## Direction
Search the material below for the word "picture". Copy every line that has it.

## Data
## Begin
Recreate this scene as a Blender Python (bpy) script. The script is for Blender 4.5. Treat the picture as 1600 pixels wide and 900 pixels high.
## End
## Begin
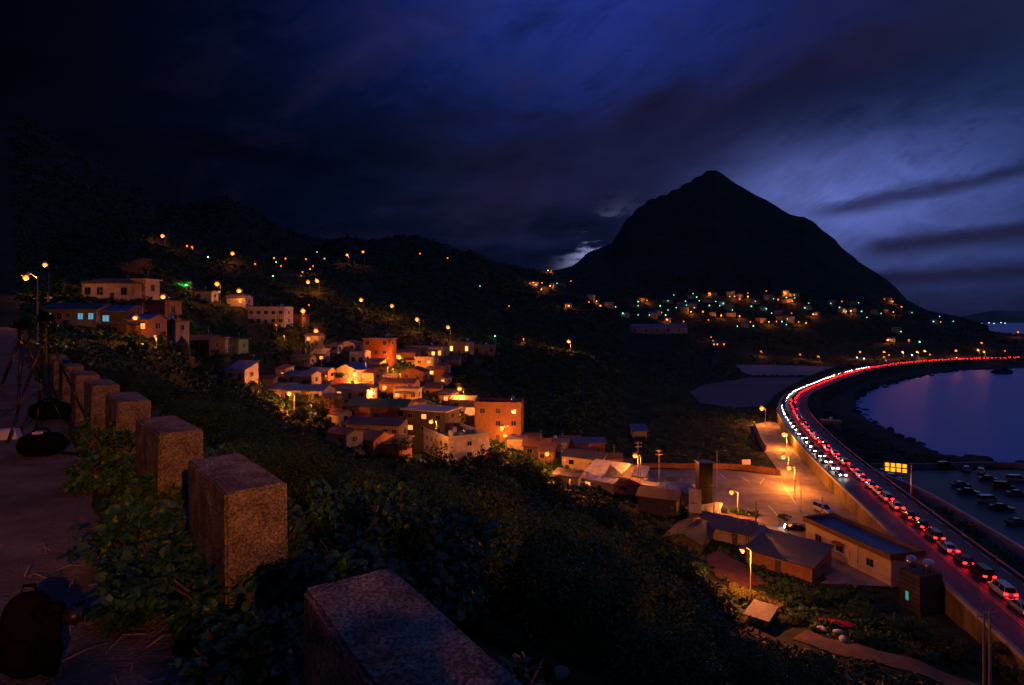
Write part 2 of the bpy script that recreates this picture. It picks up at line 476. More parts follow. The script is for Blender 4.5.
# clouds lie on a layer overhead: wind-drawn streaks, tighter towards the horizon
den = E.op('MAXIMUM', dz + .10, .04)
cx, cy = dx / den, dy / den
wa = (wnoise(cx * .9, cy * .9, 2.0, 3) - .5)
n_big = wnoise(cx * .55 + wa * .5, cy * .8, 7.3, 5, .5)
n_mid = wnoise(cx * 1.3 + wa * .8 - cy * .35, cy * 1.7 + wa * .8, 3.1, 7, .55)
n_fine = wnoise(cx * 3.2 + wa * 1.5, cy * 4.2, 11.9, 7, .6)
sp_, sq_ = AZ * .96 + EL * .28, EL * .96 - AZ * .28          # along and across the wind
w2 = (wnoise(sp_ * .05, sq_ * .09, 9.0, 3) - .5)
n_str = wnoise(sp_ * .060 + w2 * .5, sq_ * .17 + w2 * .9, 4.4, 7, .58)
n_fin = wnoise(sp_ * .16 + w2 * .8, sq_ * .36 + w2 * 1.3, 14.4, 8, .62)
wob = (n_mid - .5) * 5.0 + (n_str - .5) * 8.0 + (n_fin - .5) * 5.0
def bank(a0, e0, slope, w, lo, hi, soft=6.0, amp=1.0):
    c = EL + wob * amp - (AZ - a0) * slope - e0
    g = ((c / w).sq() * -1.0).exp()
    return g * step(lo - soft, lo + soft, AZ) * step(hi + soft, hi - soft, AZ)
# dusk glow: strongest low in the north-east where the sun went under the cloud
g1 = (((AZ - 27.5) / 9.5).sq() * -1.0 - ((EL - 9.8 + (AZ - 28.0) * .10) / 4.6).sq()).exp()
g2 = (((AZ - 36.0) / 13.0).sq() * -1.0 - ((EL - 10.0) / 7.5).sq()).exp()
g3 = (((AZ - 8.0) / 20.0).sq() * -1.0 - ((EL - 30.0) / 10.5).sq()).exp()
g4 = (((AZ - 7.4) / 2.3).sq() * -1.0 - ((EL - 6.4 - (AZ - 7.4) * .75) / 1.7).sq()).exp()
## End
## Finished task
Recreate this scene as a Blender Python (bpy) script. The script is for Blender 4.5. Treat the picture as 1600 pixels wide and 900 pixels high.
Write part 2 of the bpy script that recreates this picture. It picks up at line 476. More parts follow. The script is for Blender 4.5.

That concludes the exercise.